As a child, you have the excuse and the relief of not understanding what is going on with you. As an adult, you experience every little thing that makes you more aware that indeed, there is no excuse for you, you will remember everything that is going on and you will live it at the maximum.

So, returning to the perfume of old sweet times, I was having the same image in front of me, only this time my mom was replaced by my boyfriend, who expressed that day a tender parently concern for me, which almost made me ask him: "where is the hot chocolate?" (that is, at least to complete the picture). Well, it wasn't supossed to be hot chocolate, because the beverage of childhood was replaced with more down to earth drinks: coffee or tea. The sweetest habbit of all, the coffee and tea from the classroom relaxed me well enough, although I must say I didn't drink neither one, neither the other. I was saying earlier that we are now fully aware of what is going on around us, and on that day I couldn't be more aware than ever: Dutch, and, as my ears were getting bigger and bigger, the word was twisting my brains: Dutch. Of course I was fully aware that the courses will be in Dutch, but it's still a shock to face the reality, no?
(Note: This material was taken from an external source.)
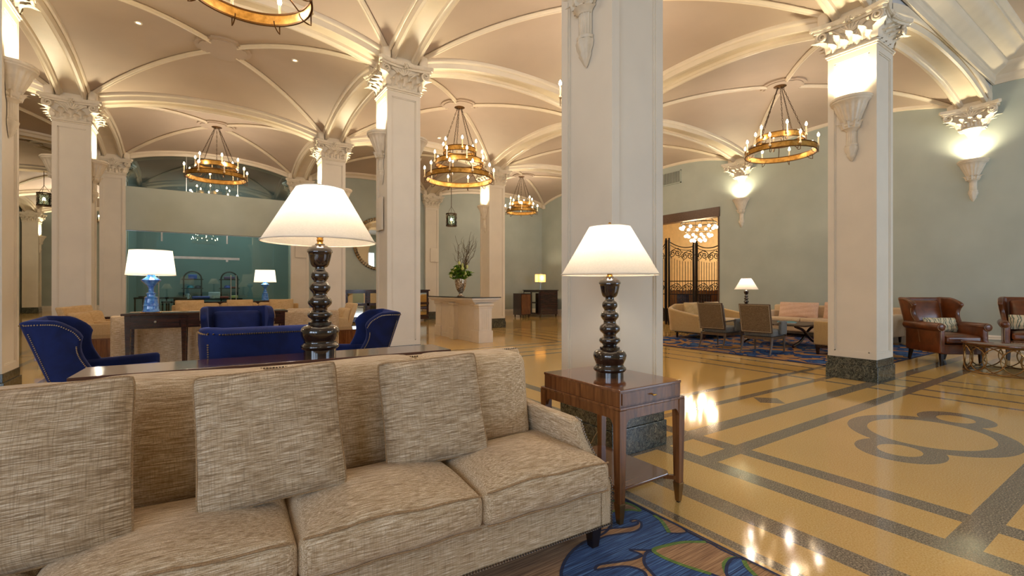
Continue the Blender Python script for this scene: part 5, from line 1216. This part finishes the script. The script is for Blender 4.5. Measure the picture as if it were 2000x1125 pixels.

A cold shower, as Mr. Otto Berg expressed it perfectly, multiple cold showers, as my friends would joke around, a fascinating new step in my life, as I would put it.

The Kick of Week started with the meeting of new people, different people, and, at least for me, this adds more spices to the actual challenge of doing this study. I am glad to see that with every course I discover the large numbers of possibilities that the Master offers. This shows that I am in the right place.

I enjoyed so much all the games designed to get to know eachother, especially since, with my brilliant Dutch, I need to hear more than once all the information that was going around at every course, to finally get the idea in the end (btw, special thanks to all the people that helped me, playing the translator so that I can keep the track of the courses and also to the ones that did the common tasks with me in English). I especially found very interesting the exercise where we were supposed to guess different things about the people around us. I wished I could express the products of my imagination in this one, but I hope to recuperate very soon.

It felt like we had a taste of everything that we can expect from the next period of time, and for me the taste was Leuk. I have to appreciate the senegalize play, which raised in my mind a lot of questions like: was the dutch actress really needed in the play? Because I just have the feeling that popular theater has its own charm, the charm that comes from the naive and basic interpretation of people, a charm that doesn't lack at all sensitivity and depth of things. Maybe an extra of dancing and music would have compensated for the language that we didn't understand (in my case two ;)), but still, the simplicity of such a show gave me a feeling of peace.

Finishing, my cold shower was actually more of a summer rain: you get a bit cold, a bit wet, you wish you had some warm clothes on you, but you still want to go for it, since the summer rain is just simply delicious.